↓
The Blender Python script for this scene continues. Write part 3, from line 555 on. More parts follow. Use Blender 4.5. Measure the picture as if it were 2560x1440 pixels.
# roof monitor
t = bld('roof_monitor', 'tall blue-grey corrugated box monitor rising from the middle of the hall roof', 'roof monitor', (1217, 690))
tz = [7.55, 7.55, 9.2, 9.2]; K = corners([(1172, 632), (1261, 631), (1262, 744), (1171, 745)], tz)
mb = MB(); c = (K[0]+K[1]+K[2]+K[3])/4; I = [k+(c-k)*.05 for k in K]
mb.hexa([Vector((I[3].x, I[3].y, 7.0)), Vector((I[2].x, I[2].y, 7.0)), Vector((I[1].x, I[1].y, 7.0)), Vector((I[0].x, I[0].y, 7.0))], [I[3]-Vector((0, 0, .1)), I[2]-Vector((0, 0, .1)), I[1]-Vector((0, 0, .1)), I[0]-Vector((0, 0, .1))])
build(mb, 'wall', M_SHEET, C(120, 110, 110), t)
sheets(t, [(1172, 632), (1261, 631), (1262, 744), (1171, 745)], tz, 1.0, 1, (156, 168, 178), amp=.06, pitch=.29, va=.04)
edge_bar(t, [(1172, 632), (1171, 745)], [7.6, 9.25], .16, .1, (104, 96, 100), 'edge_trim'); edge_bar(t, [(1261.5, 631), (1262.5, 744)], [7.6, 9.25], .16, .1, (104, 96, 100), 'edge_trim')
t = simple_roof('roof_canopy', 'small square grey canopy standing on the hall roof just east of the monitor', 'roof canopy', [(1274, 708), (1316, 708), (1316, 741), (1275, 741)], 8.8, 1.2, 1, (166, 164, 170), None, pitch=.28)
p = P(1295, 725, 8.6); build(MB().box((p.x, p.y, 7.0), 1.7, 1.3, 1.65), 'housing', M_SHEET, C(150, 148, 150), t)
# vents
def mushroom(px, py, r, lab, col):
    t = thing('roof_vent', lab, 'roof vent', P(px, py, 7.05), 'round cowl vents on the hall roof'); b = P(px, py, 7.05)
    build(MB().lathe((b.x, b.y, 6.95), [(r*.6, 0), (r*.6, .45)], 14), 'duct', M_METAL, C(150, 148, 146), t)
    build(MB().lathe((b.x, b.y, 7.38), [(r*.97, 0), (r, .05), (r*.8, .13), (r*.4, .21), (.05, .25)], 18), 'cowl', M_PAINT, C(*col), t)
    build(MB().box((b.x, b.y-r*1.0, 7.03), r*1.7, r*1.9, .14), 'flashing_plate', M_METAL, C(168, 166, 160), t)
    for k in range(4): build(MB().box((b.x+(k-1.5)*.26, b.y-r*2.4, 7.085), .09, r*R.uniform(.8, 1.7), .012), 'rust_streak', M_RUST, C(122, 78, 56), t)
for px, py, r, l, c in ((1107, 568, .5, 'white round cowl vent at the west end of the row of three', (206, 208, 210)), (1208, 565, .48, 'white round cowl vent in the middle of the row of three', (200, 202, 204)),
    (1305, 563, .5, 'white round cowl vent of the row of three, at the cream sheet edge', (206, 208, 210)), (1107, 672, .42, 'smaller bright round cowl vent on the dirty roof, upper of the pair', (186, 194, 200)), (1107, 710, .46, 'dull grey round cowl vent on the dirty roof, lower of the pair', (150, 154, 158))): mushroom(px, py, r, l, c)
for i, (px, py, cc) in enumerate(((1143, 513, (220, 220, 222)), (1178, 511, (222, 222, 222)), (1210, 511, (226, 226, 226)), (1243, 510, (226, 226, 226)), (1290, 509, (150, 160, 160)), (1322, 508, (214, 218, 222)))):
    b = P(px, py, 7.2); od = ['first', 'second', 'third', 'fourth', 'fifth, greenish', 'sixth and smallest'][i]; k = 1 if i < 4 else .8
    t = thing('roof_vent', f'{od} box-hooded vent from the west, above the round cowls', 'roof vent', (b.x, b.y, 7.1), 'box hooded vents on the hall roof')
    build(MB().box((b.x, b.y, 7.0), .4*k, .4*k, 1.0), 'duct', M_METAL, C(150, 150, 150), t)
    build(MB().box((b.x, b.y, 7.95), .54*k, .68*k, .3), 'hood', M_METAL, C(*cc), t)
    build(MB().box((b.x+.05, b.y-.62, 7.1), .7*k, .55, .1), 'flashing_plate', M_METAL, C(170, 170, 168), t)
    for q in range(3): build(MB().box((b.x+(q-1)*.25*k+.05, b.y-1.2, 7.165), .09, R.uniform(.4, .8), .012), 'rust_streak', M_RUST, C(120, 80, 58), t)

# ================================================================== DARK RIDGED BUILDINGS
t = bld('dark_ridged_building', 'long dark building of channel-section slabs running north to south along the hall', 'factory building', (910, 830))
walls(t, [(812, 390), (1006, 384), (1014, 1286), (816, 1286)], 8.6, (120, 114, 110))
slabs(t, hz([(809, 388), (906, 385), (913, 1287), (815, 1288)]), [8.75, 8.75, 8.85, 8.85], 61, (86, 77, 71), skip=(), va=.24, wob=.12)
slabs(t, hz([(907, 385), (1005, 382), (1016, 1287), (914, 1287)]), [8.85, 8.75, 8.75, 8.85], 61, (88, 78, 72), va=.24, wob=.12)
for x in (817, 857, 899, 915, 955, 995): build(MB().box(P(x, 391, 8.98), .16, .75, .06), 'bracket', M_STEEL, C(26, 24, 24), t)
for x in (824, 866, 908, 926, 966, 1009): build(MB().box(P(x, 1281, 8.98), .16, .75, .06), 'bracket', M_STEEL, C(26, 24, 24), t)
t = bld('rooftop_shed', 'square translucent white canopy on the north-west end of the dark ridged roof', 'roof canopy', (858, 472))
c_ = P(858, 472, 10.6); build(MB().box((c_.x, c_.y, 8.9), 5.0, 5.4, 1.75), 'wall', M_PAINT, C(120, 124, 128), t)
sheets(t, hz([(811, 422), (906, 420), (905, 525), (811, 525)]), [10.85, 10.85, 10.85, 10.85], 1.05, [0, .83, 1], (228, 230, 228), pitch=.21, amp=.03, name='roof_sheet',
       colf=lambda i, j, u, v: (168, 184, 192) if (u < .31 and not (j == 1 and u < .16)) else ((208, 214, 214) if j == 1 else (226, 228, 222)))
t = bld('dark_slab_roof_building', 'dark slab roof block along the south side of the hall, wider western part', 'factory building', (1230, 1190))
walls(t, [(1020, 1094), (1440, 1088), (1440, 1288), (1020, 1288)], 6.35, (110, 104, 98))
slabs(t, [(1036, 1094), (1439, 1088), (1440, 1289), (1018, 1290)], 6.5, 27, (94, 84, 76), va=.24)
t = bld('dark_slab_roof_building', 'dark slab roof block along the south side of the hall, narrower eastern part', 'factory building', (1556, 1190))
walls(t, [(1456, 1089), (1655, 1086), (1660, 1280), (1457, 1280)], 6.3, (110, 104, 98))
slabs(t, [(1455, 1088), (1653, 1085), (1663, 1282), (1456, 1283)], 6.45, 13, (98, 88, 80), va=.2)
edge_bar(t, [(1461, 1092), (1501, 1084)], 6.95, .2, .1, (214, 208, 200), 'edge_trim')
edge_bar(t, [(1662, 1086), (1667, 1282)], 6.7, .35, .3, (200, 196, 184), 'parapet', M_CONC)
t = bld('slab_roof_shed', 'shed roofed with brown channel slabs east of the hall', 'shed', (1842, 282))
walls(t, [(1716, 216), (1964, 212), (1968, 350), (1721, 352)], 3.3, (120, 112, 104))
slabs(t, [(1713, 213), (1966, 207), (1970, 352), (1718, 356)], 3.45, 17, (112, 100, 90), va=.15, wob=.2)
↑
Short problem
Return all of the data precisely as it appears.

Result of this exercise
The Blender Python script for this scene continues. Write part 3, from line 555 on. More parts follow. Use Blender 4.5. Measure the picture as if it were 2560x1440 pixels.
# roof monitor
t = bld('roof_monitor', 'tall blue-grey corrugated box monitor rising from the middle of the hall roof', 'roof monitor', (1217, 690))
tz = [7.55, 7.55, 9.2, 9.2]; K = corners([(1172, 632), (1261, 631), (1262, 744), (1171, 745)], tz)
mb = MB(); c = (K[0]+K[1]+K[2]+K[3])/4; I = [k+(c-k)*.05 for k in K]
mb.hexa([Vector((I[3].x, I[3].y, 7.0)), Vector((I[2].x, I[2].y, 7.0)), Vector((I[1].x, I[1].y, 7.0)), Vector((I[0].x, I[0].y, 7.0))], [I[3]-Vector((0, 0, .1)), I[2]-Vector((0, 0, .1)), I[1]-Vector((0, 0, .1)), I[0]-Vector((0, 0, .1))])
build(mb, 'wall', M_SHEET, C(120, 110, 110), t)
sheets(t, [(1172, 632), (1261, 631), (1262, 744), (1171, 745)], tz, 1.0, 1, (156, 168, 178), amp=.06, pitch=.29, va=.04)
edge_bar(t, [(1172, 632), (1171, 745)], [7.6, 9.25], .16, .1, (104, 96, 100), 'edge_trim'); edge_bar(t, [(1261.5, 631), (1262.5, 744)], [7.6, 9.25], .16, .1, (104, 96, 100), 'edge_trim')
t = simple_roof('roof_canopy', 'small square grey canopy standing on the hall roof just east of the monitor', 'roof canopy', [(1274, 708), (1316, 708), (1316, 741), (1275, 741)], 8.8, 1.2, 1, (166, 164, 170), None, pitch=.28)
p = P(1295, 725, 8.6); build(MB().box((p.x, p.y, 7.0), 1.7, 1.3, 1.65), 'housing', M_SHEET, C(150, 148, 150), t)
# vents
def mushroom(px, py, r, lab, col):
    t = thing('roof_vent', lab, 'roof vent', P(px, py, 7.05), 'round cowl vents on the hall roof'); b = P(px, py, 7.05)
    build(MB().lathe((b.x, b.y, 6.95), [(r*.6, 0), (r*.6, .45)], 14), 'duct', M_METAL, C(150, 148, 146), t)
    build(MB().lathe((b.x, b.y, 7.38), [(r*.97, 0), (r, .05), (r*.8, .13), (r*.4, .21), (.05, .25)], 18), 'cowl', M_PAINT, C(*col), t)
    build(MB().box((b.x, b.y-r*1.0, 7.03), r*1.7, r*1.9, .14), 'flashing_plate', M_METAL, C(168, 166, 160), t)
    for k in range(4): build(MB().box((b.x+(k-1.5)*.26, b.y-r*2.4, 7.085), .09, r*R.uniform(.8, 1.7), .012), 'rust_streak', M_RUST, C(122, 78, 56), t)
for px, py, r, l, c in ((1107, 568, .5, 'white round cowl vent at the west end of the row of three', (206, 208, 210)), (1208, 565, .48, 'white round cowl vent in the middle of the row of three', (200, 202, 204)),
    (1305, 563, .5, 'white round cowl vent of the row of three, at the cream sheet edge', (206, 208, 210)), (1107, 672, .42, 'smaller bright round cowl vent on the dirty roof, upper of the pair', (186, 194, 200)), (1107, 710, .46, 'dull grey round cowl vent on the dirty roof, lower of the pair', (150, 154, 158))): mushroom(px, py, r, l, c)
for i, (px, py, cc) in enumerate(((1143, 513, (220, 220, 222)), (1178, 511, (222, 222, 222)), (1210, 511, (226, 226, 226)), (1243, 510, (226, 226, 226)), (1290, 509, (150, 160, 160)), (1322, 508, (214, 218, 222)))):
    b = P(px, py, 7.2); od = ['first', 'second', 'third', 'fourth', 'fifth, greenish', 'sixth and smallest'][i]; k = 1 if i < 4 else .8
    t = thing('roof_vent', f'{od} box-hooded vent from the west, above the round cowls', 'roof vent', (b.x, b.y, 7.1), 'box hooded vents on the hall roof')
    build(MB().box((b.x, b.y, 7.0), .4*k, .4*k, 1.0), 'duct', M_METAL, C(150, 150, 150), t)
    build(MB().box((b.x, b.y, 7.95), .54*k, .68*k, .3), 'hood', M_METAL, C(*cc), t)
    build(MB().box((b.x+.05, b.y-.62, 7.1), .7*k, .55, .1), 'flashing_plate', M_METAL, C(170, 170, 168), t)
    for q in range(3): build(MB().box((b.x+(q-1)*.25*k+.05, b.y-1.2, 7.165), .09, R.uniform(.4, .8), .012), 'rust_streak', M_RUST, C(120, 80, 58), t)

# ================================================================== DARK RIDGED BUILDINGS
t = bld('dark_ridged_building', 'long dark building of channel-section slabs running north to south along the hall', 'factory building', (910, 830))
walls(t, [(812, 390), (1006, 384), (1014, 1286), (816, 1286)], 8.6, (120, 114, 110))
slabs(t, hz([(809, 388), (906, 385), (913, 1287), (815, 1288)]), [8.75, 8.75, 8.85, 8.85], 61, (86, 77, 71), skip=(), va=.24, wob=.12)
slabs(t, hz([(907, 385), (1005, 382), (1016, 1287), (914, 1287)]), [8.85, 8.75, 8.75, 8.85], 61, (88, 78, 72), va=.24, wob=.12)
for x in (817, 857, 899, 915, 955, 995): build(MB().box(P(x, 391, 8.98), .16, .75, .06), 'bracket', M_STEEL, C(26, 24, 24), t)
for x in (824, 866, 908, 926, 966, 1009): build(MB().box(P(x, 1281, 8.98), .16, .75, .06), 'bracket', M_STEEL, C(26, 24, 24), t)
t = bld('rooftop_shed', 'square translucent white canopy on the north-west end of the dark ridged roof', 'roof canopy', (858, 472))
c_ = P(858, 472, 10.6); build(MB().box((c_.x, c_.y, 8.9), 5.0, 5.4, 1.75), 'wall', M_PAINT, C(120, 124, 128), t)
sheets(t, hz([(811, 422), (906, 420), (905, 525), (811, 525)]), [10.85, 10.85, 10.85, 10.85], 1.05, [0, .83, 1], (228, 230, 228), pitch=.21, amp=.03, name='roof_sheet',
       colf=lambda i, j, u, v: (168, 184, 192) if (u < .31 and not (j == 1 and u < .16)) else ((208, 214, 214) if j == 1 else (226, 228, 222)))
t = bld('dark_slab_roof_building', 'dark slab roof block along the south side of the hall, wider western part', 'factory building', (1230, 1190))
walls(t, [(1020, 1094), (1440, 1088), (1440, 1288), (1020, 1288)], 6.35, (110, 104, 98))
slabs(t, [(1036, 1094), (1439, 1088), (1440, 1289), (1018, 1290)], 6.5, 27, (94, 84, 76), va=.24)
t = bld('dark_slab_roof_building', 'dark slab roof block along the south side of the hall, narrower eastern part', 'factory building', (1556, 1190))
walls(t, [(1456, 1089), (1655, 1086), (1660, 1280), (1457, 1280)], 6.3, (110, 104, 98))
slabs(t, [(1455, 1088), (1653, 1085), (1663, 1282), (1456, 1283)], 6.45, 13, (98, 88, 80), va=.2)
edge_bar(t, [(1461, 1092), (1501, 1084)], 6.95, .2, .1, (214, 208, 200), 'edge_trim')
edge_bar(t, [(1662, 1086), (1667, 1282)], 6.7, .35, .3, (200, 196, 184), 'parapet', M_CONC)
t = bld('slab_roof_shed', 'shed roofed with brown channel slabs east of the hall', 'shed', (1842, 282))
walls(t, [(1716, 216), (1964, 212), (1968, 350), (1721, 352)], 3.3, (120, 112, 104))
slabs(t, [(1713, 213), (1966, 207), (1970, 352), (1718, 356)], 3.45, 17, (112, 100, 90), va=.15, wob=.2)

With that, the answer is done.